Clearly such costs weigh lightly on the prime minister. Witness the recent deft public berating of China for not pulling its GHG reduction weight as a reason for not committing to a 2050 deadline. This is rogue diplomacy. The assault on China flies in the face of a central protocol of the UN Framework Convention on Climate Change. This places a heavier burden on developed nations under the principle of “common but differentiated responsibilities”.  This was based on the recognition (by Australia when we signed the convention) that the developed world  (defined in the agreement as Annex 1 countries) ‘owned’ a majority of the CO2 already in the atmosphere through its past industrialisation. Developing countries were therefore not required to reduce GHG at the same rate as those countries which had already benefited from the accelerated spewing out CO2 over the past century. China was and still is a non-annex 1 country.  While, arguably, China could transition out of this category, historically as a latecomer to industrialisation, it rightly has not been obliged to reduce emissions as quickly as fully industrialised countries. Australia is however committed to the obligation to effect a higher rate of GHG reduction than developing countries.

There are those – which presumably includes our government – who argue that China’s  ‘before 2060’ target could be accelerated and that, importantly, it should stop financing its own and other country’s coal-fired power plants. But the least effective way to persuade China is for one of the richest countries in the world and one which has all but the highest per capita emissions globally,  to publicly disavow its own GHG reduction obligations. Moreover,  such an ill-advised criticism of China – not taken up by our major category 1 colleagues – can hardly do anything to promote what surely should be our wider foreign policy goals.  – that is, not to unnecessarily inflame our relations with China at a time when they are at a historically low ebb.

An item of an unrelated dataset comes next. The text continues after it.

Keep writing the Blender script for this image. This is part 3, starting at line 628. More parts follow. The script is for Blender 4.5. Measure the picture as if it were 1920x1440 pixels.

Finally, the tawdry tale of Empire Energy’s untendered $21 million ‘gift’ for gas exploration hides a more worrying issue.  The gas led recovery is a handmaiden to the global energy multinational’s campaign to ensure their extensive gas reserves do not become stranded assets (Santos, for example, is being taken to court over its clean energy claim for gas in its annual report). The problem is that current research clearly shows that when upstream emissions are counted, carbon capture and storage does not solve gas’s emissions problems.  Research also indicates that such is the fall in renewable energy prices and battery storage that CCS will simply not be an economic alternative. Nevertheless, joining the government’s sidelining of this science has been the ALP whose marginal electoral angst has driven it to promotion of the non sequitur “environmentally sustainable gas development”.

A critically important global tug of war is therefore underway over whether renewables will be the means to meet decadal GHG reduction goals or whether gas with CCS will be used. The key issue for the gas lobby to obfuscate is that the use of gas with CCS – and most importantly in the necessary massive scaling up of hydrogen production – is shown to be no better and likely worse than simply burning natural gas. In Australia’s case, a gas led recovery would put paid to any hope of reaching carbon neutrality by 2050 which by some reckoning (Rhonda Boyle, P and I August 26) is already all but unachievable.